-- begin --

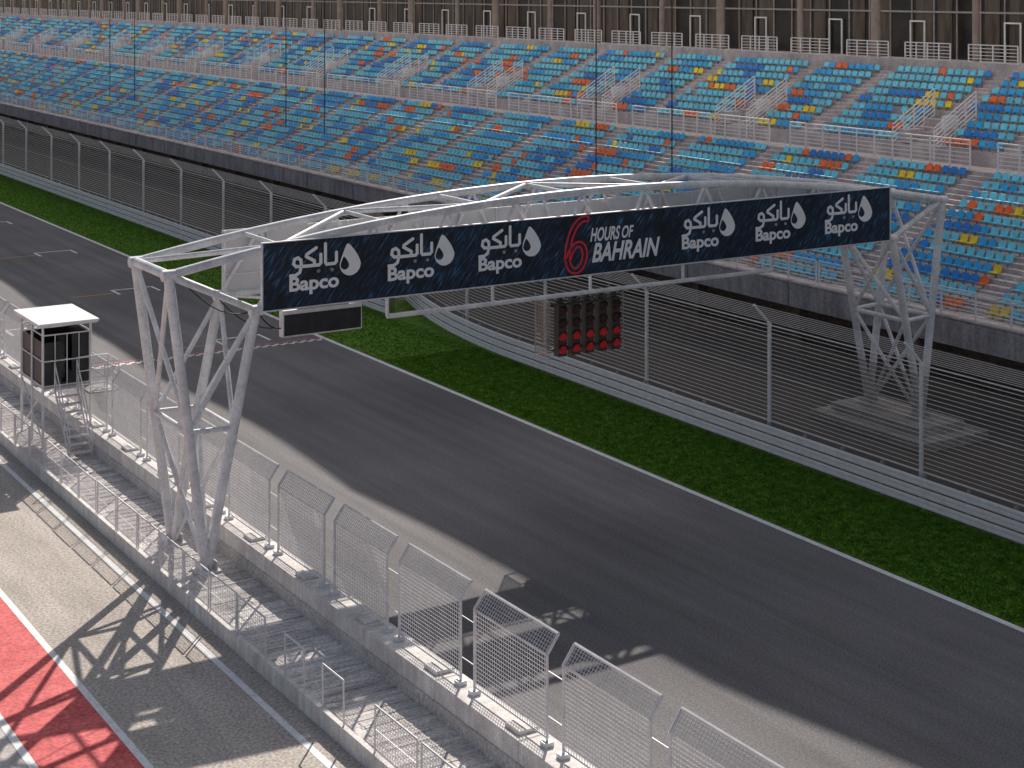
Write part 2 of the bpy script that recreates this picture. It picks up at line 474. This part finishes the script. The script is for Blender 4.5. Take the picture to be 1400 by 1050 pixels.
b.obj('rear_wall',GS)
b=MB()
us=[UA+i*1.5 for i in range(int((UB-UA)/1.5)+1)]
def fe(u): return 49.7+.55*abs(math.sin(math.pi*(u-60)/20.0))+max(0,(66-u)/11)*1.2
pr=[]
for u in us:
    e=fe(u); s=.8*math.cos(2*math.pi*(u-60)/20.0)
    pr.append([(e,u,26.7),(60,u,27.8+s),(70,u,28.6+s),(tx+6.3,u,28)])
for i in range(len(pr)-1):
    for j in range(3):
        b.quad([pr[i][j],pr[i][j+1],pr[i+1][j+1],pr[i+1][j]],'roof')
b.obj('roof_canopy',GS)
b=MB()
for u in (152,145,111.6,105,71.6,65,31,25): b.tube((50.3,u,7.6),(50.3,u,27),.035,'cable',6)
b.obj('hanging_cables',GS)

# ---------------------------------------------------------------- gantry
G=empty('overhead_gantry')
un,uf=46.6,49.5
b=MB()
def ztop(x): return 9.43+1.5*(1-((x-33.5)/16.3)**2)
xs=[17.2+32.6*i/24 for i in range(25)]
for u in (un,uf):
    b.path([(x,u,ztop(x)) for x in xs],.135,'steel',12)
    b.tube((20,u,8.1),(47,u,8.1),.10,'steel',10)
    for s,(xo,xi,xfoot) in enumerate(((17.2,20.0,18.4),(49.8,47.0,48.6))):
        zf=.42 if s==0 else .75
        ft=(xfoot,u,zf)
        b.tube(ft,(xo,u,9.43),.155,'steel',14); b.tube(ft,(xi,u,8.1),.155,'steel',14)
        b.tube((xo,u,9.43),(xi,u,8.1),.11,'steel',10)
        b.box(xfoot-.35,xfoot+.35,u-.35,u+.35,zf-.02,zf+.05,'galv')
        for dx in(-.25,.25):
            b.box(xfoot+dx-.02,xfoot+dx+.02,u-.25,u+.25,zf+.05,zf+.3,'galv')
    n=10
    for i in range(n):
        xa=20+27*i/n; xb=20+27*(i+1)/n; xm=(xa+xb)/2
        b.tube((xa,u,8.1),(xm,u,ztop(xm)),.06,'steel',8); b.tube((xm,u,ztop(xm)),(xb,u,8.1),.06,'steel',8)
for x in [17.2,49.8]: b.tube((x,un-.05,9.43),(x,uf+.05,9.43),.15,'steel',12)
for i in range(11):
    xa=20+27*i/10; b.tube((xa,un,8.1),(xa,uf,8.1),.06,'steel',8)
    if i<10: b.tube((xa,un if i%2 else uf,8.1),(xa+2.7,uf if i%2 else un,8.1),.05,'steel',8)
xt=[17.2+32.6*i/9 for i in range(10)]
for i in range(9):
    if i: b.tube((xt[i],un,ztop(xt[i])),(xt[i],uf,ztop(xt[i])),.07,'steel',8)
    a=(xt[i],un if i%2 else uf,ztop(xt[i])); c=(xt[i+1],uf if i%2 else un,ztop(xt[i+1])); b.tube(a,c,.085,'steel',10)
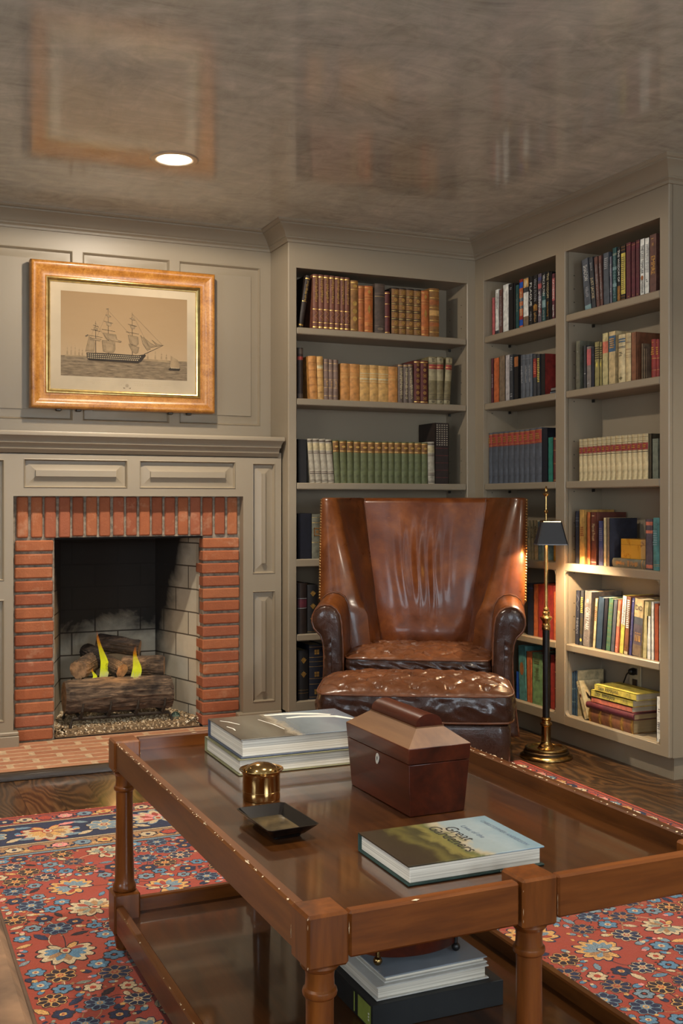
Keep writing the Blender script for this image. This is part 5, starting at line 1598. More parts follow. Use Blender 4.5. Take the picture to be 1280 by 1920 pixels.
def ornament(mb, shape, zc, size, t, h, y, m=0):
    w = t * .36

    def poly(pts):
        mb.add([(px, y, pz) for px, pz in pts], [tuple(range(len(pts)))], m)
    z = zc * h
    s = size * h
    if shape == 'diamond':
        poly([(0, z - s / 2), (w * .55, z), (0, z + s / 2), (-w * .55, z)])
    elif shape == 'oval':
        poly([(w * .8 * cos(a), z + s / 2 * sin(a)) for a in [2 * pi * k / 14 for k in range(14)]])
    elif shape == 'square':
        e = min(w, s / 2)
        k = e * .25
        for a, b, c, d in ((-e, e, -e, -e + k), (-e, e, e - k, e), (-e, -e + k, -e, e), (e - k, e, -e, e), (-e * .4, e * .4, -e * .4, e * .4)):
            poly([(a, z + c), (b, z + c), (b, z + d), (a, z + d)])
    elif shape == 'ring':
        e = min(w, s / 2)
        n = 12
        vo = [(e * cos(2 * pi * k / n), y, z + e * sin(2 * pi * k / n)) for k in range(n)]
        vi = [(e * .6 * cos(2 * pi * k / n), y, z + e * .6 * sin(2 * pi * k / n)) for k in range(n)]
        mb.add(vo + vi, [(k, (k + 1) % n, n + (k + 1) % n, n + k) for k in range(n)], m)
        poly([(-e * .25, z - e * .25), (e * .25, z - e * .25), (e * .25, z + e * .25), (-e * .25, z + e * .25)])
    elif shape == 'shield':
        poly([(0, z - s / 2), (w * .45, z - s * .2), (w * .8, z + s * .1), (w * .4, z + s * .14), (w * .5, z + s * .3), (w * .15, z + s * .3), (0, z + s / 2), (-w * .15, z + s * .3), (-w * .5, z + s * .3), (-w * .4, z + s * .14), (-w * .8, z + s * .1), (-w * .45, z - s * .2)])
    elif shape == 'cross':
        e = min(w, s / 2)
        for a in (-1, 1):
            for b in (-1, 1):
                cx, cz, q = a * e * .5, z + b * e * .5, e * .42
                poly([(cx - q, cz - q), (cx + q, cz - q), (cx + q, cz + q), (cx - q, cz + q)])
    elif shape == 'dots':
        n = max(1, int(s / .006))
        for k in range(n):
            zz = z - s / 2 + s * (k + .5) / n
            q = w * random.uniform(.25, .75)
            x = random.uniform(-.2, .2) * w
            hgt = min(.0016, s / n * .5)
            poly([(x - q, zz - hgt), (x + q, zz - hgt * .6), (x + q * .8, zz + hgt), (x - q * .9, zz + hgt)])
    elif shape == 'bars':
        n = max(2, int(s / .008))
        for k in range(n):
            zz = z - s / 2 + s * (k + .5) / n
            hgt = s / n * .26
            a, b = -w * random.uniform(.7, 1), w * random.uniform(.6, 1)
            poly([(a, zz - hgt), (b, zz - hgt), (b, zz + hgt), (a, zz + hgt)])
    elif shape == 'grid':
        n = max(2, int(s / .011))
        for k in range(n):
            zz = z - s / 2 + s * (k + .5) / n
            for j in range(5):
                x = -w + 2 * w * j / 4
                q = w * .14
                poly([(x - q, zz - .002), (x + q, zz - .002), (x + q, zz + .003), (x - q, zz + .003)])
    elif shape == 'scroll':
        n = 18
        for k in range(n):
            u0, u1 = k / n, (k + .8) / n
            f = lambda u: (w * .7 * sin(u * 11), z - s / 2 + s * u)
            (xa, za), (xb, zb) = f(u0), f(u1)
            q = .0009
            poly([(xa - q, za), (xa + q, za), (xb + q, zb), (xb - q, zb)])
    elif shape == 'people':
        for k, x in enumerate((-.6, -.1, .4, .75)):
            b = z - s / 2
            x *= w
            q = w * .14
            poly([(x - q, b), (x + q, b), (x + q * .7, b + s * .55), (x - q * .7, b + s * .55)])
            poly([(x + q * .8 * cos(a), b + s * .7 + q * 1.2 * sin(a)) for a in [2 * pi * i / 8 for i in range(8)]])


def make_book(style, t, h, D, label, group=None):
    cov, rnd, bands, texts, orns = ST[style]
    bulge = min(.006, t * .22) if rnd else .0006
    mb, cols = book_mesh(t, h, D, cov, rnd, bands, bulge)
    o = mb.build('book', [kc(c) for c in cols], smooth=40)
    tag(o, label, 'book', group)
    pg = PAGESOLD if rnd else PAGES
    MB().box(-t / 2 + .0026, t / 2 - .0026, .002, D - .004, .003, h - .004).build('page_block', pg, o, smooth=0)
    yf = -bulge - .0007
    if orns:
        oc = []
        for s in orns:
            if s[3] not in oc:
                oc.append(s[3])
        m2 = MB()
        for s in orns:
            ornament(m2, s[0], s[1], s[2], t, h, yf, oc.index(s[3]))
        m2.build('spine_ornament', [kc(c) for c in oc], o, smooth=0)
    for body, c, zc, ln in texts:
        if ln < 0:
            M = Matrix.Translation((0, yf - .0002, zc * h)) @ Matrix(((1, 0, 0, 0), (0, 0, -1, 0), (0, 1, 0, 0), (0, 0, 0, 1)))
            text_mesh('spine_title', body, t * .5, kc(c), o, M)
            continue
        size = t * .78
        want = ln * h
        approx = len(body) * size * .62
        sq = want / approx
        if sq > 1.6:
            sq = 1.6
        # reads downward: text right -> -Z, text up -> +X, faces -Y
        M = Matrix.Translation((0, yf - .0002, zc * h)) @ Matrix(((0, 1, 0, 0), (0, 0, -1, 0), (-1, 0, 0, 0), (0, 0, 0, 1)))
        text_mesh('spine_title', body, size, kc(c), o, M, squeeze=sq)
    return o


for case, idx, al, tw, hh, ang, style, label, grp in BOOKS:
    t = tw * cos(ang)
    D = min(.158 if case == 'R' else .178, max(.10, hh * .70))
    if idx == 4 and case == 'R' and style == 'doart':
        D = .16
    b = make_book(style, t, hh, D, label, grp or None)
    lift = t / 2 * abs(sin(ang)) + .0003
    if case == 'L':
        b.location = (al, BCY + .03, SHZ[idx] + lift)
        b.rotation_euler = (0, ang, 0)
    else:
        b.location = (BCX + .03, -al, SHZ[idx] + lift)
        b.rotation_euler = (Matrix.Rotation(radians(-90), 4, 'Z') @ Matrix.Rotation(ang, 4, 'Y')).to_euler()
# books lying flat or standing out of line
ST['siah'] = ('yellow', 0, [], [('SIAH ARMAJANI', 'charcoal', .66, .56), ('M II', 'oliveold', .18, .14)], [])
ST['coralflat'] = ('coral', 0, [], [], [])
ST['maroonflat'] = ('burg', 1, [(.1, .11, 'darkred', 0), (.88, .89, 'darkred', 0)], [], [])
ST['oldbrown'] = ('goldbrown', 1, [(.0, .02, 'gilt', .001), (.22, .245, 'gilt', .003), (.47, .495, 'gilt', .003), (.72, .745, 'gilt', .003), (.97, 1, 'gilt', .001), (.05, .19, 'brown', 0), (.28, .44, 'brown', 0), (.53, .69, 'brown', 0), (.78, .93, 'brown', 0)], [], [])
ST['greyflat'] = ('greyg', 1, [(.03, .036, 'gilt', 0), (.1, .11, 'gilt', 0), (.12, .126, 'gilt', 0)], [], [('bars', .5, .05, 'gilt'), ('dots', .75, .28, 'gilt'), ('dots', .33, .22, 'gilt')])
ST['tealflat'] = ('bluelabel', 0, [(.3, .32, 'paleblue', 0), (.6, .62, 'paleblue', 0)], [], [])
ST['tealcream'] = ('cream', 0, [(0, 1, 'bluelabel', 0)], [], [])
ST['creamfig'] = ('cream', 0, [(.9, .91, 'taupe', 0), (.5, .505, 'brown', 0)], [], [('shield', .62, .14, 'darkred'), ('dots', .8, .12, 'taupe')])
ST['whiteright'] = ('white', 0, [(.2, .205, 'grey', 0), (.5, .505, 'grey', 0)], [], [('bars', .36, .18, 'grey'), ('dots', .7, .1, 'grey')])
ST['greythin'] = ('grey', 0, [], [], [])
ST['slatethin'] = ('slate', 0, [], [], [('dots', .9, .1, 'white')])

LIE = Matrix(((0, 1, 0, 0), (0, 0, 1, 0), (1, 0, 0, 0), (0, 0, 0, 1)))   # spine faces the room, front cover up


def lying(style, x, y0, y1, z0, t, D, label, group=None, yaw=0.0):
    b = make_book(style, t - .0004, y1 - y0, D, label, group)
    b.location = (x, y0, z0 + t / 2)
    b.rotation_euler = (Matrix.Rotation(yaw, 4, 'Z') @ LIE).to_euler()
    return b


def upright(style, x, y, z, t, h, D, label, lean=0.0, group=None):
    b = make_book(style, t, h, D, label, group)
    b.location = (x, y, z + t / 2 * abs(sin(lean)) + .0003)
    b.rotation_euler = (Matrix.Rotation(radians(-90), 4, 'Z') @ Matrix.Rotation(lean, 4, 'Y')).to_euler()
    return b


zz = SHZ[5]
lying('oldbrown', 2.872, 3.600, 3.895, zz, .058, .135, 'thick brown book with gilt raised bands, lowest of the stack in the right bay')
lying('maroonflat', 2.866, 3.588, 3.908, zz + .0582, .026, .14, 'maroon book lying on the thick brown book in the right bay')
lying('coralflat', 2.874, 3.612, 3.885, zz + .0844, .024, .13, 'coral red book lying between the maroon and yellow books')
lying('siah', 2.872, 3.604, 3.885, zz + .1086, .030, .13, 'lower of two yellow books with a black name on the spine', 'yellow books in the stack')
lying('siah', 2.868, 3.578, 3.855, zz + .1388, .029, .13, 'upper of two yellow books with a black name, topmost of the stack', 'yellow books in the stack')
for k in range(3):
    upright('tealflat' if k < 2 else 'tealcream', 2.884, 4.0345 - k * .0145, zz, .0138, .19 + .006 * k, .14, ['leftmost', 'middle', 'rightmost'][k] + ' of three thin teal books behind the leaning cream book', group='thin teal books')
b = upright('creamfig', 2.868, 3.916, zz, .024, .168, .11, 'cream book with dark figure leaning left beside the yellow stack', -.38)
mb = MB()
mb.add([(.0134, .04 + .018 * cos(a), .10 + .024 * sin(a * 2 + .6) + .012 * sin(a)) for a in [2 * pi * k / 16 for k in range(16)]], [tuple(range(16))])
mb.add([(.0134, .05 + q[0], .085 + q[1]) for q in ((0, 0), (.006, -.002), (.012, .03), (.03, .04), (.008, .04))], [(0, 1, 2, 3, 4)])
mb.build('cover_figure', cmat(K['dark']), b, smooth=0)
upright('whiteright', 2.872, 3.440, zz, .034, .178, .15, 'white book standing at the right end beside the yellow stack')
lying('greyflat', 2.880, 3.528, 3.742, SHZ[3], .038, .13, 'grey book with gilt lettering lying under the burl box')
lying('slatethin', 2.868, 4.120, 4.188, SHZ[1], .013, .13, 'thin slate book lying under another, second shelf of middle bay')
lying('greythin', 2.872, 4.121, 4.187, SHZ[1] + .0132, .016, .125, 'thin grey-green book lying on a slate one, second shelf of middle bay')


def burl_box(label, cx, cy, z, wx, wy, h):
    t = thing('burl_box', label, 'box', (cx, cy, z), 0)
    c = min(wx, wy) * .36
    oct_ = [(-wx / 2 + c, -wy / 2), (wx / 2 - c, -wy / 2), (wx / 2, -wy / 2 + c), (wx / 2, wy / 2 - c), (wx / 2 - c, wy / 2), (-wx / 2 + c, wy / 2), (-wx / 2, wy / 2 - c), (-wx / 2, -wy / 2 + c)]
    s = lambda k, zz: [(x * k, y * k, zz) for x, y in oct_]
    MB().loft([s(.985, 0), s(1, .002), s(1, h * .70), s(.995, h * .705)], 0).build('body', BURL, t, smooth=20)
    MB().loft([s(.995, h * .715), s(1, h * .72), s(1, h * .985), s(.985, h)], 0).build('lid', BURL, t, smooth=20)
    return t


burl_box('yellow burl wood octagonal box on the grey lying book', 2.945, 3.634, SHZ[3] + .038, .118, .212, .082)
burl_box('small burl wood box behind the lamp shade, fourth shelf of middle bay', 2.955, 4.187, SHZ[3] + .0006, .11, .118, .075)

# ================================================================== PICTURE
PXC, PZ_0, PZ_1 = 1.086, 1.519, 2.186
PWD, PHT = .858, PZ_1 - PZ_0
pic = thing('framed_picture', 'large maple framed print of a three-masted warship hanging above the mantel', 'picture', (PXC, 5.055, PZ_0))
YFp = -.058      # front plane, local


def frame_loft(mb, seq, m=0):
    rings = []
    for ins, y in seq:
        rings.append([(-PWD / 2 + ins, y, ins), (PWD / 2 - ins, y, ins), (PWD / 2 - ins, y, PHT - ins), (-PWD / 2 + ins, y, PHT - ins)])
    return mb.loft(rings, m, True, False)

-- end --

TASK DESCRIPTION —
Look through the material and say how many lines hold "Blender". Give the number only.

OUTPUT FOR THIS TASK —
2